3. Sur l'indemnisation de son préjudice moral :
Le préjudice moral au sens de l'article 149 du code de procédure pénale résulte du choc carcéral ressenti, au regard des éléments relatifs à sa personnalité et à son mode de vie, par une personne injustement privée de liberté, ce choc carcéral correspondant à l'émotion violente et inattendue provoquée par la perturbation physique et psychique éprouvée par une personne écrouée dans un établissement pénitentiaire.
Ce préjudice peut en outre être aggravé, notamment par une séparation familiale et des conditions d'incarcération particulièrement difficiles en raison de la fragilité de l'intéressé et peut être minoré lorsque le l'intéressé avait déjà connu la prison auparavant.
Néanmoins le choc psychologique enduré en raison de l'importance de la peine encourue pour un crime dont elle se savait innocente n'est pas amoindri par des incarcérations antérieures à l'occasion de procédures correctionnelles.
Aucun élément n'est produit sur la situation alléguée de son père.
En revanche, M. [I] [O] a connu sa première incarcération.
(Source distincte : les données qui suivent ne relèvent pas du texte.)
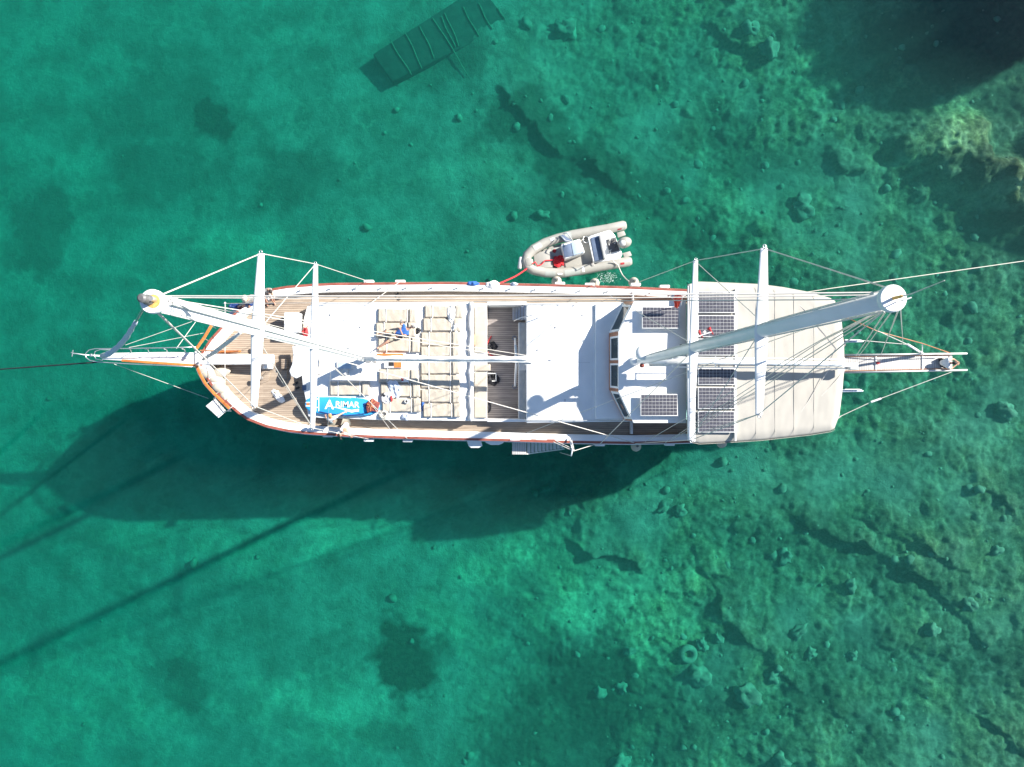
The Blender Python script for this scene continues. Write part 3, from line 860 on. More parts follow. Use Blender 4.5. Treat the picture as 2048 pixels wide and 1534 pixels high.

Le choc carcéral, l'éloignement d'avec ses proches et la durée de 314 jours de privation de liberté subie justifient qu'il lui soit alloué 22 700 euros en réparation du préjudice moral subi au titre de cette détention.
4. Sur la demande au titre de l'article 700 du code de procédure civile :
L'équité justifie l'application des dispositions de l'article 700 du code de procédure civile à hauteur de la somme de 1 000 euros.
PAR CES MOTIFS :
Statuant publiquement par décision susceptible de recours devant la commission nationale de réparation des détentions,
Déclare la requête de M. [I] [O] recevable,
Alloue à M. [I] [O] les sommes de :
- 22 700 euros en réparation de son préjudice moral,
- 19 201,88 euros euros en réparation de son préjudice matériel,
- 1 000 euros sur le fondement de l'article 700 du code de procédure civile ;
Rejette les autres demandes ;
Rappelle que la présente décision est assortie, de plein droit de l'exécution provisoire,
Laisse les dépens à la charge du Trésor public.
FAIT ET PRONONCE à l'audience publique tenue par Madame Graziella HAUDUIN, Présidente désignée par ordonnance de Madame la Première Présidente de la Cour d'Appel d'Amiens en date du 21 décembre 2023, siégeant au Palais de Justice de ladite ville, le 20 Juin 2024, assistée de Madame Marie-Estelle CHAPON, Greffière.